Jorge Amado e Toninha de Oxóssi
Jorge Amado e Toninha, companheira de Camafeu de Oxóssi: momento emocionante de “3 Obás de Xangô” (3 Obás de Xangô/Divulgação)

 

TRÊS OBÁS DE XANGÔ: O filme dirigido por Sérgio Machado ganhou o troféu de Melhor Documentário no último Festival do Rio e será apresentado na Mostra de Cinema em São Paulo. Mas, se eu fosse em você, me planejava desde já para pegar um lugar na plateia assim que estrear no circuito carioca, o que vai acontecer no primeiro semestre do ano que vem. Ao inventariar afetivamente os legados do escritor Jorge Amado, do compositor Dorival Caymmi e do pintor Carybé – os obás de Xangô do título – o diretor e seus parceiros de equipe mostram como, depois de beberem da cultura, da ancestralidade e da religiosidade da Bahia, os três artistas também colaboraram para a invenção daquilo que entendemos como baianidade.
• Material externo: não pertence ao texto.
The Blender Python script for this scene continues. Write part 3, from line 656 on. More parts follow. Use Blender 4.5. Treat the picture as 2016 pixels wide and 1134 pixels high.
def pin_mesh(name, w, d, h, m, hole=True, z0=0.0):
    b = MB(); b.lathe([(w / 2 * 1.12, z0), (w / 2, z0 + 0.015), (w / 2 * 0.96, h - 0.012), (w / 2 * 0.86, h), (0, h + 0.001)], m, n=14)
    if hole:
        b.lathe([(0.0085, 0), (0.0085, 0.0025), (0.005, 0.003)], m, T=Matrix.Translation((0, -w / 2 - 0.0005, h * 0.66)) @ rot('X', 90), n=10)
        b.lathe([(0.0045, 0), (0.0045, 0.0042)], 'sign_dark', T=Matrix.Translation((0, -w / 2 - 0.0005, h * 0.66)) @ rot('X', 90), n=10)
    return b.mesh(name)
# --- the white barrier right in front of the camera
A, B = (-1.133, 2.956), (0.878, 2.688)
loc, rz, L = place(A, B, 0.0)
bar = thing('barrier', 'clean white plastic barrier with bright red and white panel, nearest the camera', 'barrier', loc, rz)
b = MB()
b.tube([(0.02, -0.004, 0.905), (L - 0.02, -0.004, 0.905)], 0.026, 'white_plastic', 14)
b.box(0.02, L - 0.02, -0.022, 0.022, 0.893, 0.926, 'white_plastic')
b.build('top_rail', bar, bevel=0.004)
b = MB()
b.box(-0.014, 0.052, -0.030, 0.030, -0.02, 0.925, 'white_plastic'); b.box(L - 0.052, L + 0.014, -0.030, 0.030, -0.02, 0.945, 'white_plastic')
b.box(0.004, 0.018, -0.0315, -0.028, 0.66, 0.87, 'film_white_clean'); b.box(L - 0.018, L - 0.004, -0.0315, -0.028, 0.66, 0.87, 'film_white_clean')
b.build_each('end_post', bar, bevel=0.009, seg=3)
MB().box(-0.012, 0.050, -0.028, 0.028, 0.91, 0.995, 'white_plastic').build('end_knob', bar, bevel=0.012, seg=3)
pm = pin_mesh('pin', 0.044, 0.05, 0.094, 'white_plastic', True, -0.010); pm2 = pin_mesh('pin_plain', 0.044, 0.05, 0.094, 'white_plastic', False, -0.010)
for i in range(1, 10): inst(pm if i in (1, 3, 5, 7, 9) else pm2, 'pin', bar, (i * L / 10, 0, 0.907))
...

Bahia de hoje também é a Bahia que eles escreveram, cantaram, pintaram. Vou voltar ao cinema por várias cenas do filme e de suas preciosas entrevistas, mas uma em especial me atingiu como flecha: aquela em que Jorge Amado, ciente de que está reinando no centro da câmera, chama o amigo, o compositor Camafeu de Oxóssi, para ocupar seu lugar em cena. Ciente de que seu irmão de axé, doente, não conseguiria cantar a própria obra, o escritor convoca Toninha, companheira de Camafeu, para fazer isso. Um filme sobre escutas, sobre invenções e, acima de tudo, sobre uma poderosa fraternidade que a Bahia enraizou como cultura a partir do candomblé e outras afro confluências.